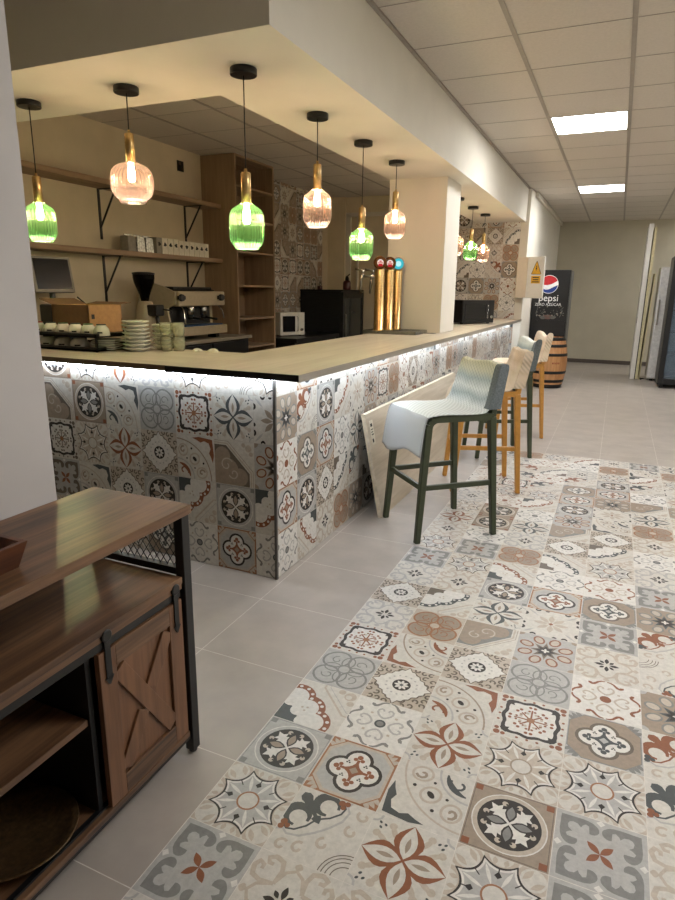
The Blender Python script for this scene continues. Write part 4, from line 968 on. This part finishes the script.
def bar_stool(cx, cy, ang, col, k, label, fo=.235, bo=.235, wf=.225, wb=.235, z_seat=.715):
    t = thing('bar_stool', label, 'bar stool', (cx, cy, 0), ang, 'bar stools along the bar')
    s = .019
    def leg(p0, p1, w0=.016, w1=.021):
        b = MB(); a, c = Vector(p0), Vector(p1)
        b.hexa([a + Vector(d) for d in ((-w0, -w0, 0), (w0, -w0, 0), (w0, w0, 0), (-w0, w0, 0))] + [c + Vector(d) for d in ((-w1, -w1, 0), (w1, -w1, 0), (w1, w1, 0), (-w1, w1, 0))], col); return b
    # front legs lean back a little and bend into the side rails
    FT, BT = fo - .045, bo - .055
    for sx in (-1, 1):
        b = leg((sx * wf, -fo, 0), (sx * (wf - .020), -FT, z_seat - .055))
        o = b.build('leg', t, .005)
        b = leg((sx * wb, bo, 0), (sx * (wb - .020), BT, z_seat - .01)); b.build('leg', t, .005)
        b = MB()
        pts = [(sx * (wf - .020), -FT, z_seat - .06)] + [(sx * (wf - .020), -FT + .05 - .05 * cos(w), z_seat - .06 + .05 * sin(w)) for w in (.4, .8, 1.2, 1.57)] + [(sx * (wb - .020), BT, z_seat - .010)]
        for p, q in zip(pts, pts[1:]):
            p, q = Vector(p), Vector(q); d = (q - p).normalized(); nn = Vector((0, -d.z, d.y)) * .0185; xx = Vector((.020, 0, 0))
            b.hexa([p - xx - nn, p + xx - nn, q + xx - nn, q - xx - nn, p - xx + nn, p + xx + nn, q + xx + nn, q - xx + nn], col)
        b.build('side_rail', t)
        # back post above the seat
        b = leg((sx * (wb - .020), BT, z_seat - .01), (sx * (wb - .048), BT + .062, z_seat + .262), .019, .012); b.build('back_post', t, .005)
    zf = .32
    def at(sx, sy, z):
        k = z / z_seat; return Vector((sx * (wf - .02 * k if sy < 0 else wb - .02 * k), (-fo + .045 * k) if sy < 0 else (bo - .055 * k), z))
    for a, c in ((at(-1, -1, zf), at(1, -1, zf)), (at(-1, -1, zf), at(-1, 1, zf)), (at(1, -1, zf), at(1, 1, zf))):
        d = (c - a).normalized(); n = d.cross(Vector((0, 0, 1))) * .010; u = Vector((0, 0, .015)); b = MB()
        b.hexa([a - n - u, a + n - u, c + n - u, c - n - u, a - n + u, a + n + u, c + n + u, c - n + u], col); b.build('footrest', t, .003)
    b = MB(); b.box((-wf + .04, -FT, z_seat - .025), (wf - .04, BT, z_seat - .002), col); b.build('seat', t, .004)
    b = MB(); b.hexa([(-wb + .04, BT - .008, z_seat + .02), (wb - .04, BT - .008, z_seat + .02), (wb - .04, BT + .012, z_seat + .02), (-wb + .04, BT + .012, z_seat + .02), (-wb + .04, BT + .045, z_seat + .25), (wb - .04, BT + .045, z_seat + .25), (wb - .04, BT + .062, z_seat + .25), (-wb + .04, BT + .062, z_seat + .25)], col); b.build('backrest', t, .004)
    # protective cloth over seat and back
    rr = random.Random(30 + k); ph = [rr.uniform(0, 6.28) for _ in range(8)]
    e = .010; drop = (.22, .10, .13, .12)[k]
    path = [(-FT - .075, z_seat - drop), (-FT - .060, z_seat - drop * .5), (-FT - .040, z_seat - .02), (-FT - .008, z_seat + e), (-FT + .10, z_seat + e + .006), (0, z_seat + e), (BT - .07, z_seat + e), (BT - .035, z_seat + e + .02), (BT - .016, z_seat + .07), (BT + .010, z_seat + .17), (BT + .032, z_seat + .27), (BT + .056, z_seat + .288), (BT + .082, z_seat + .27), (BT + .062, z_seat + .16), (BT + .036, z_seat + .03)]
    def samp(v):
        x = v * (len(path) - 1); i = min(int(x), len(path) - 2); f = x - i
        p0, p1, p2, p3 = path[max(i - 1, 0)], path[i], path[i + 1], path[min(i + 2, len(path) - 1)]
        return tuple(.5 * (2 * p1[a] + (p2[a] - p0[a]) * f + (2 * p0[a] - 5 * p1[a] + 4 * p2[a] - p3[a]) * f * f + (3 * p1[a] - p0[a] - 3 * p2[a] + p3[a]) * f ** 3) for a in (0, 1))
    wd = max(wf, wb) + .004
    def fn(u, v):
        y, z = samp(v); x = (u * 2 - 1) * wd
        top = max(0, (v - .60) / .40) if v > .60 else 0
        if v < .22: x *= 1.0 + .05 * (1 - v / .22); y += .012 * sin(5 * u + ph[0]) * (1 - v / .22); z += (.05 * (u - .5) + .012 * sin(9 * u + ph[1])) * (1 - v / .22) ** 2
        z += .004 * sin(7 * u + ph[2]) * sin(9 * v + ph[3])
        bk = max(0, 1 - abs(v - .78) / .16)
        z -= bk * (.026 * sin(pi * u) + .012 * sin(6.3 * u + ph[4])); y += .010 * bk * sin(pi * u) + .004 * sin(12 * u + 8 * v + ph[5])
        if .5 < v: x *= 1.0 - .105 * max(0, (z - z_seat - .02) / .27)
        return (x, y, z)
    body = COV[k]
    def mm(u, v):
        if v < .20: return M_film if k in (0, 2) else body
        if k == 0 and u > .90 and v > .5: return M_band
        if k == 2 and u > .82 and v > .5: return M_band
        return body
    b = MB(); b.grid(fn, 26, 56, mm)
    side = M_band if k in (0, 2) else body
    for u in (0, 1):                                   # hems that close the sides of the back
        F_ = [Vector(fn(u, .50 + .28 * q / 8)) for q in range(9)]; B_ = [Vector(fn(u, 1 - .215 * q / 8)) for q in range(9)]
        for q in range(8): b.poly([F_[q], B_[q], B_[q + 1], F_[q + 1]], side)
    o = b.build('cloth_cover', t, solid=.004)
    o['label'] = ['white and grey woven protective cloth', 'cream protective cloth', 'grey green protective cloth', 'pale cream protective cloth'][k]
    return t
def ang_of(fx, fy): return math.atan2(fy, fx) + pi / 2
bar_stool(.517, 1.057, ang_of(-.355, -.335), M_olive, 0, 'dark olive bar stool with white and grey woven cover, nearest to the viewer', .245, .245, .217, .228)
bar_stool(.580, 2.010, ang_of(-.42, -.17), M_ochre, 1, 'ochre yellow bar stool with cream cover, right behind the nearest olive stool', .23, .23, .195, .205)
bar_stool(.520, 3.025, ang_of(-.42, -.22), M_olive, 2, 'dark olive bar stool with grey green cover, third along the bar', .23, .23, .21, .215)
bar_stool(.545, 3.87, ang_of(-.42, -.17), M_ochre, 3, 'ochre yellow bar stool with pale cream cover, farthest along the bar near the barrel', .225, .225, .20, .205)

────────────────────

→ **WORK REQUIRED**: Working from the lines above, reproduce the material exactly and exclude its pictures.

→ **RESULT OF THIS EXERCISE**:
The Blender Python script for this scene continues. Write part 4, from line 968 on. This part finishes the script.
def bar_stool(cx, cy, ang, col, k, label, fo=.235, bo=.235, wf=.225, wb=.235, z_seat=.715):
    t = thing('bar_stool', label, 'bar stool', (cx, cy, 0), ang, 'bar stools along the bar')
    s = .019
    def leg(p0, p1, w0=.016, w1=.021):
        b = MB(); a, c = Vector(p0), Vector(p1)
        b.hexa([a + Vector(d) for d in ((-w0, -w0, 0), (w0, -w0, 0), (w0, w0, 0), (-w0, w0, 0))] + [c + Vector(d) for d in ((-w1, -w1, 0), (w1, -w1, 0), (w1, w1, 0), (-w1, w1, 0))], col); return b
    # front legs lean back a little and bend into the side rails
    FT, BT = fo - .045, bo - .055
    for sx in (-1, 1):
        b = leg((sx * wf, -fo, 0), (sx * (wf - .020), -FT, z_seat - .055))
        o = b.build('leg', t, .005)
        b = leg((sx * wb, bo, 0), (sx * (wb - .020), BT, z_seat - .01)); b.build('leg', t, .005)
        b = MB()
        pts = [(sx * (wf - .020), -FT, z_seat - .06)] + [(sx * (wf - .020), -FT + .05 - .05 * cos(w), z_seat - .06 + .05 * sin(w)) for w in (.4, .8, 1.2, 1.57)] + [(sx * (wb - .020), BT, z_seat - .010)]
        for p, q in zip(pts, pts[1:]):
            p, q = Vector(p), Vector(q); d = (q - p).normalized(); nn = Vector((0, -d.z, d.y)) * .0185; xx = Vector((.020, 0, 0))
            b.hexa([p - xx - nn, p + xx - nn, q + xx - nn, q - xx - nn, p - xx + nn, p + xx + nn, q + xx + nn, q - xx + nn], col)
        b.build('side_rail', t)
        # back post above the seat
        b = leg((sx * (wb - .020), BT, z_seat - .01), (sx * (wb - .048), BT + .062, z_seat + .262), .019, .012); b.build('back_post', t, .005)
    zf = .32
    def at(sx, sy, z):
        k = z / z_seat; return Vector((sx * (wf - .02 * k if sy < 0 else wb - .02 * k), (-fo + .045 * k) if sy < 0 else (bo - .055 * k), z))
    for a, c in ((at(-1, -1, zf), at(1, -1, zf)), (at(-1, -1, zf), at(-1, 1, zf)), (at(1, -1, zf), at(1, 1, zf))):
        d = (c - a).normalized(); n = d.cross(Vector((0, 0, 1))) * .010; u = Vector((0, 0, .015)); b = MB()
        b.hexa([a - n - u, a + n - u, c + n - u, c - n - u, a - n + u, a + n + u, c + n + u, c - n + u], col); b.build('footrest', t, .003)
    b = MB(); b.box((-wf + .04, -FT, z_seat - .025), (wf - .04, BT, z_seat - .002), col); b.build('seat', t, .004)
    b = MB(); b.hexa([(-wb + .04, BT - .008, z_seat + .02), (wb - .04, BT - .008, z_seat + .02), (wb - .04, BT + .012, z_seat + .02), (-wb + .04, BT + .012, z_seat + .02), (-wb + .04, BT + .045, z_seat + .25), (wb - .04, BT + .045, z_seat + .25), (wb - .04, BT + .062, z_seat + .25), (-wb + .04, BT + .062, z_seat + .25)], col); b.build('backrest', t, .004)
    # protective cloth over seat and back
    rr = random.Random(30 + k); ph = [rr.uniform(0, 6.28) for _ in range(8)]
    e = .010; drop = (.22, .10, .13, .12)[k]
    path = [(-FT - .075, z_seat - drop), (-FT - .060, z_seat - drop * .5), (-FT - .040, z_seat - .02), (-FT - .008, z_seat + e), (-FT + .10, z_seat + e + .006), (0, z_seat + e), (BT - .07, z_seat + e), (BT - .035, z_seat + e + .02), (BT - .016, z_seat + .07), (BT + .010, z_seat + .17), (BT + .032, z_seat + .27), (BT + .056, z_seat + .288), (BT + .082, z_seat + .27), (BT + .062, z_seat + .16), (BT + .036, z_seat + .03)]
    def samp(v):
        x = v * (len(path) - 1); i = min(int(x), len(path) - 2); f = x - i
        p0, p1, p2, p3 = path[max(i - 1, 0)], path[i], path[i + 1], path[min(i + 2, len(path) - 1)]
        return tuple(.5 * (2 * p1[a] + (p2[a] - p0[a]) * f + (2 * p0[a] - 5 * p1[a] + 4 * p2[a] - p3[a]) * f * f + (3 * p1[a] - p0[a] - 3 * p2[a] + p3[a]) * f ** 3) for a in (0, 1))
    wd = max(wf, wb) + .004
    def fn(u, v):
        y, z = samp(v); x = (u * 2 - 1) * wd
        top = max(0, (v - .60) / .40) if v > .60 else 0
        if v < .22: x *= 1.0 + .05 * (1 - v / .22); y += .012 * sin(5 * u + ph[0]) * (1 - v / .22); z += (.05 * (u - .5) + .012 * sin(9 * u + ph[1])) * (1 - v / .22) ** 2
        z += .004 * sin(7 * u + ph[2]) * sin(9 * v + ph[3])
        bk = max(0, 1 - abs(v - .78) / .16)
        z -= bk * (.026 * sin(pi * u) + .012 * sin(6.3 * u + ph[4])); y += .010 * bk * sin(pi * u) + .004 * sin(12 * u + 8 * v + ph[5])
        if .5 < v: x *= 1.0 - .105 * max(0, (z - z_seat - .02) / .27)
        return (x, y, z)
    body = COV[k]
    def mm(u, v):
        if v < .20: return M_film if k in (0, 2) else body
        if k == 0 and u > .90 and v > .5: return M_band
        if k == 2 and u > .82 and v > .5: return M_band
        return body
    b = MB(); b.grid(fn, 26, 56, mm)
    side = M_band if k in (0, 2) else body
    for u in (0, 1):                                   # hems that close the sides of the back
        F_ = [Vector(fn(u, .50 + .28 * q / 8)) for q in range(9)]; B_ = [Vector(fn(u, 1 - .215 * q / 8)) for q in range(9)]
        for q in range(8): b.poly([F_[q], B_[q], B_[q + 1], F_[q + 1]], side)
    o = b.build('cloth_cover', t, solid=.004)
    o['label'] = ['white and grey woven protective cloth', 'cream protective cloth', 'grey green protective cloth', 'pale cream protective cloth'][k]
    return t
def ang_of(fx, fy): return math.atan2(fy, fx) + pi / 2
bar_stool(.517, 1.057, ang_of(-.355, -.335), M_olive, 0, 'dark olive bar stool with white and grey woven cover, nearest to the viewer', .245, .245, .217, .228)
bar_stool(.580, 2.010, ang_of(-.42, -.17), M_ochre, 1, 'ochre yellow bar stool with cream cover, right behind the nearest olive stool', .23, .23, .195, .205)
bar_stool(.520, 3.025, ang_of(-.42, -.22), M_olive, 2, 'dark olive bar stool with grey green cover, third along the bar', .23, .23, .21, .215)
bar_stool(.545, 3.87, ang_of(-.42, -.17), M_ochre, 3, 'ochre yellow bar stool with pale cream cover, farthest along the bar near the barrel', .225, .225, .20, .205)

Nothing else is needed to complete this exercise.